[Your instructions] Compile every line that includes the word "from".

[Material provided]
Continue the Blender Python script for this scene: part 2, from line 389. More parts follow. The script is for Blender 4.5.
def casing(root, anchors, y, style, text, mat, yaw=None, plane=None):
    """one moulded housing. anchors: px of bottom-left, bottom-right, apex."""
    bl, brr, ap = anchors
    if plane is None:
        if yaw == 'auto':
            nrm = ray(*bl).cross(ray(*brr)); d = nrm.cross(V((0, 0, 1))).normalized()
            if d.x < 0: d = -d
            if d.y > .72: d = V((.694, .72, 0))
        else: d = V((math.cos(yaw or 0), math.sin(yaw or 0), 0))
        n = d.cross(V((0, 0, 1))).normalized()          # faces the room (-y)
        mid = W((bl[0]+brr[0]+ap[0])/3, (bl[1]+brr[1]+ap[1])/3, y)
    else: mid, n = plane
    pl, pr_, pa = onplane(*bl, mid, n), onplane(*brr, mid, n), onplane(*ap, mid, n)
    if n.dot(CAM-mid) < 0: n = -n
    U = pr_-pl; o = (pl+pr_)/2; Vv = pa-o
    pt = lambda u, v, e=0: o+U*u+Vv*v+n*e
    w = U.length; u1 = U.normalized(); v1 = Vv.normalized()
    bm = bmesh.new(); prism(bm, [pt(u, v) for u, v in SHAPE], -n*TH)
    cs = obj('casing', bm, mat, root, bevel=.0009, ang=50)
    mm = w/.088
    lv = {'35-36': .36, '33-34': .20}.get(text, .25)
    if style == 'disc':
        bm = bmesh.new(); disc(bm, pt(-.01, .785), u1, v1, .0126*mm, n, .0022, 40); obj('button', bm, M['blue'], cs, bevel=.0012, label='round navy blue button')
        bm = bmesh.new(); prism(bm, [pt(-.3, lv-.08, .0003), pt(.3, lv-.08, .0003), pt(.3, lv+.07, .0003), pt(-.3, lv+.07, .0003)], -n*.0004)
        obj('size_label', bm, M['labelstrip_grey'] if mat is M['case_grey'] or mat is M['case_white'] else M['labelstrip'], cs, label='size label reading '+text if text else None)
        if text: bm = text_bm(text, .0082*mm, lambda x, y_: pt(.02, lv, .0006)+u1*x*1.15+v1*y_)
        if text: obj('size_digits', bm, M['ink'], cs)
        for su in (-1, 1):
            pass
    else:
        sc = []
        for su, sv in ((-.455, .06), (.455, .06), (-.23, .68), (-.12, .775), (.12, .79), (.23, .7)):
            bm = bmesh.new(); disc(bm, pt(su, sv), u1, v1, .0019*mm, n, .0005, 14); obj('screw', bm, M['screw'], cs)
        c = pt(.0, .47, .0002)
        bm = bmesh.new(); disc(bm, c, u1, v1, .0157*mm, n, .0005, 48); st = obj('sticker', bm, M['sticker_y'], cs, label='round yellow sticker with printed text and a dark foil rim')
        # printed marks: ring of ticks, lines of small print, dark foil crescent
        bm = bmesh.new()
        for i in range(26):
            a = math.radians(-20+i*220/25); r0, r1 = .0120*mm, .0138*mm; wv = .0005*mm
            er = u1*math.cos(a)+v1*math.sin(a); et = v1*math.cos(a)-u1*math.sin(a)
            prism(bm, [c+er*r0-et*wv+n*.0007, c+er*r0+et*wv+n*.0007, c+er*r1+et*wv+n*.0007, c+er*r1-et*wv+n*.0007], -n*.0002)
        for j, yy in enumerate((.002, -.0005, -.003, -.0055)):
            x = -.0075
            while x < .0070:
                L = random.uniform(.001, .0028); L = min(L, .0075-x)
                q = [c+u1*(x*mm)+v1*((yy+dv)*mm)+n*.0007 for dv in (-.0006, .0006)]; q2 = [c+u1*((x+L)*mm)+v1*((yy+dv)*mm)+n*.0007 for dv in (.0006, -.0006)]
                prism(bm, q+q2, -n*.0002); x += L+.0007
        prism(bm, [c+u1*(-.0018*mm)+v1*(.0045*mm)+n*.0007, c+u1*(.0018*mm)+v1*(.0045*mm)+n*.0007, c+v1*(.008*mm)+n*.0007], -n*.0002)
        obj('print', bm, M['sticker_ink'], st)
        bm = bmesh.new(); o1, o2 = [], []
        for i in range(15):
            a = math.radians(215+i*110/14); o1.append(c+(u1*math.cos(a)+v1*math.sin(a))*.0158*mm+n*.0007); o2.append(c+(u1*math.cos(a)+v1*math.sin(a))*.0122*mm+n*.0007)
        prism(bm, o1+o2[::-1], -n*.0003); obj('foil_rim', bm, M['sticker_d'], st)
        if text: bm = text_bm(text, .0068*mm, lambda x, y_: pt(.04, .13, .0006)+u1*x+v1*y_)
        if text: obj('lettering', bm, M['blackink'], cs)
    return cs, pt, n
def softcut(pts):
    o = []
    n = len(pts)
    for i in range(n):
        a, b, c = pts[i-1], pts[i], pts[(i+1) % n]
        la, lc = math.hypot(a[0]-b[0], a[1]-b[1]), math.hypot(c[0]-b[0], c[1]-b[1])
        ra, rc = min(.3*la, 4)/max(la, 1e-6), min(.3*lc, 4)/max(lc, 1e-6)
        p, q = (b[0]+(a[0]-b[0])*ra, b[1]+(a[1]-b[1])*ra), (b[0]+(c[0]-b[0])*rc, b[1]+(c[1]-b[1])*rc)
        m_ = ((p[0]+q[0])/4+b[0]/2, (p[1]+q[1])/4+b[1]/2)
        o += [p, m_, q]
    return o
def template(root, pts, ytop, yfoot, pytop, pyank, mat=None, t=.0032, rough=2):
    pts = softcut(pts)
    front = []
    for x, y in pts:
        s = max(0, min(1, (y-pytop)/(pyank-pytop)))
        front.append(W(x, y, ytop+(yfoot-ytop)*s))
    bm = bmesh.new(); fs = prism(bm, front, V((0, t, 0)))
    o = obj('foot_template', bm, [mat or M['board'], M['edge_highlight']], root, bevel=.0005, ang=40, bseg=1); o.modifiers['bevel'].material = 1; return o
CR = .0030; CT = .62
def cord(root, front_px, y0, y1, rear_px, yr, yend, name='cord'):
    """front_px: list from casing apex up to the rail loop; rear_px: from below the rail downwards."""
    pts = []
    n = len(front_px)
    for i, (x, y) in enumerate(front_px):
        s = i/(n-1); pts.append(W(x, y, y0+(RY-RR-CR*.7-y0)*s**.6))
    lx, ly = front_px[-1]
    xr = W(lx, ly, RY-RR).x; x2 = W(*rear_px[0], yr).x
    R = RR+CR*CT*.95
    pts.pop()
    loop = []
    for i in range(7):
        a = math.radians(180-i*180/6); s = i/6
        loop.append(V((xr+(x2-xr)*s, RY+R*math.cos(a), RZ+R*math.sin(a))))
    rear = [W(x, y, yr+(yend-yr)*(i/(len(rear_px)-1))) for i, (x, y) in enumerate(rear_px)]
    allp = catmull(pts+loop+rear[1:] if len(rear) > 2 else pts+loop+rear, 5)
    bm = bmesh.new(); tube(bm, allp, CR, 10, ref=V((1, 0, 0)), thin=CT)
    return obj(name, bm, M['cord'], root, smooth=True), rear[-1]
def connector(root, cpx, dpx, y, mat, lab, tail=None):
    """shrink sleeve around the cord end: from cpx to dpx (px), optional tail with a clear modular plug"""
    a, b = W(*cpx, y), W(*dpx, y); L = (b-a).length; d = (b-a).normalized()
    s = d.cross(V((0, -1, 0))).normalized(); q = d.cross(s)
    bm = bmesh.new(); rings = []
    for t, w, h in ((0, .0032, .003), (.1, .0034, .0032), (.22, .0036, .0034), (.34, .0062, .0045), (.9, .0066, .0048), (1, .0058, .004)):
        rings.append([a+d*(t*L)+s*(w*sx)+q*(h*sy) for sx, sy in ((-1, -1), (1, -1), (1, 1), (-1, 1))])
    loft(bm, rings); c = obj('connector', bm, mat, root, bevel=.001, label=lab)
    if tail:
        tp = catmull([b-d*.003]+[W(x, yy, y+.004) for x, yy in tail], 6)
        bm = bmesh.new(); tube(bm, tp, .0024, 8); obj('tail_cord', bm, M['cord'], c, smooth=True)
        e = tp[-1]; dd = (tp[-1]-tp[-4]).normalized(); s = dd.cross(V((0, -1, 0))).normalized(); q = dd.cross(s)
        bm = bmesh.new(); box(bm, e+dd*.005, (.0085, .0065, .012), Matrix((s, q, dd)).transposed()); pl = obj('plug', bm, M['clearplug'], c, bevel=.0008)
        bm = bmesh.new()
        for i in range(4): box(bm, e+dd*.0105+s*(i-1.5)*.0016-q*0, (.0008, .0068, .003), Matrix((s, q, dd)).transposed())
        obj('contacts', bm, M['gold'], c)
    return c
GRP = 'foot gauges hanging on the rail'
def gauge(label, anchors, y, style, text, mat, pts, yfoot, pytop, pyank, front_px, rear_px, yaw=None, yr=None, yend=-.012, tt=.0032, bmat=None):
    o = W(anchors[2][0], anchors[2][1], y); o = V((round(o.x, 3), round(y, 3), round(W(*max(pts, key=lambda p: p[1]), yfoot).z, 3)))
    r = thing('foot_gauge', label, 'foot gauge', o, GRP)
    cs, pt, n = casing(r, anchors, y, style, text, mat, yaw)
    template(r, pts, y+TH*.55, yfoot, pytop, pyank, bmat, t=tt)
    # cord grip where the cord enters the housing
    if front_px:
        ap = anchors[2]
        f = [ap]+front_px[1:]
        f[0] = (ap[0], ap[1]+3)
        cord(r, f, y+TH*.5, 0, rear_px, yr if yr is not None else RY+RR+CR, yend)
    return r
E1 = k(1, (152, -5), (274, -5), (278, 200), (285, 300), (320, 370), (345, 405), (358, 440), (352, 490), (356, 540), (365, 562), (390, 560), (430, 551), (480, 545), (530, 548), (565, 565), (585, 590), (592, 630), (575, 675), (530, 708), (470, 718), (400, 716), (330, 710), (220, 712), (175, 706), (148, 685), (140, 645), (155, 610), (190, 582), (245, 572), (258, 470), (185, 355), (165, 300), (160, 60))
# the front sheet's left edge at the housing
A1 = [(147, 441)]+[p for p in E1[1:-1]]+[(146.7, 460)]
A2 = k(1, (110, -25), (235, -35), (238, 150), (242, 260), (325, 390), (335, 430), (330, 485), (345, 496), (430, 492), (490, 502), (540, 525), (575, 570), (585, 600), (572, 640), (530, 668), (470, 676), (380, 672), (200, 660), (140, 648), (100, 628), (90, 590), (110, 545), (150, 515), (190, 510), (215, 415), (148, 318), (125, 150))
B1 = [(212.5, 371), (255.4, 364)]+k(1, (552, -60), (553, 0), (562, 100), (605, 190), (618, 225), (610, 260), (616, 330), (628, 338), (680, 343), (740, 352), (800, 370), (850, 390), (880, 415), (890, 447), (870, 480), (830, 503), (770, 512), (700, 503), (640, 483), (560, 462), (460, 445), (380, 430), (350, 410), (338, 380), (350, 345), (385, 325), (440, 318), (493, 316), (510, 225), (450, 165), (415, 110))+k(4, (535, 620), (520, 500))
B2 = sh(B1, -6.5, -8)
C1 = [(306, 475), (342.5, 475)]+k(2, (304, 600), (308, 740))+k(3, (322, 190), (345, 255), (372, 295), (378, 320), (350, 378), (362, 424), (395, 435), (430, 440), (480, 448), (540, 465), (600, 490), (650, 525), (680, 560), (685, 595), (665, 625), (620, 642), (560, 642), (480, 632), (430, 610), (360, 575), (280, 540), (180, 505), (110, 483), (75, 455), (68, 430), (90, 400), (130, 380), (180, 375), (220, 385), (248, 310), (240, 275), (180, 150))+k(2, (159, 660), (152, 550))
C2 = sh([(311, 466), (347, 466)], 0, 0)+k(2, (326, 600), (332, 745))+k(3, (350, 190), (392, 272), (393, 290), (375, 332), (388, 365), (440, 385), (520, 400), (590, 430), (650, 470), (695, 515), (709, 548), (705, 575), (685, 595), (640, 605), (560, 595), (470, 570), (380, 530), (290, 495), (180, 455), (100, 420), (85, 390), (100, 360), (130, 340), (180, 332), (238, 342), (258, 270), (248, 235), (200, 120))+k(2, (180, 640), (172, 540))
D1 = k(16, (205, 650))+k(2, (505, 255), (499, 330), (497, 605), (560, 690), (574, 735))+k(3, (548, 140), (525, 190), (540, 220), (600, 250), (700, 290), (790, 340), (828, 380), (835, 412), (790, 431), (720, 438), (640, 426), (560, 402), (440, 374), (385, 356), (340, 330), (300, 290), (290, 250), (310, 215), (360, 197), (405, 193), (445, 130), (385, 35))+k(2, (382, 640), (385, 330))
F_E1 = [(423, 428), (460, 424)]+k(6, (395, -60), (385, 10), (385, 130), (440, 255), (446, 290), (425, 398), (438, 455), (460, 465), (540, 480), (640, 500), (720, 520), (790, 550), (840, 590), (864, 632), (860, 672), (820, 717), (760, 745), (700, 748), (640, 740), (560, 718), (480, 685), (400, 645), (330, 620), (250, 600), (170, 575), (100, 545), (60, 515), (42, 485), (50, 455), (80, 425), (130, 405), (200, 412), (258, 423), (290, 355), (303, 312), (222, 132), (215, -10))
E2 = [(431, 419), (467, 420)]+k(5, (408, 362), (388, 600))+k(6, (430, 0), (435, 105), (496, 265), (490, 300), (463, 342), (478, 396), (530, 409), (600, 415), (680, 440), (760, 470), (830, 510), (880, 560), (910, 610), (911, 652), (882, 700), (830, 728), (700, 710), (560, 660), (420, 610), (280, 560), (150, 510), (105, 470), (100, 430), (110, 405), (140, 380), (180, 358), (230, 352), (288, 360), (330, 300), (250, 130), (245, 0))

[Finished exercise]
Continue the Blender Python script for this scene: part 2, from line 389. More parts follow. The script is for Blender 4.5.
    """front_px: list from casing apex up to the rail loop; rear_px: from below the rail downwards."""
    """shrink sleeve around the cord end: from cpx to dpx (px), optional tail with a clear modular plug"""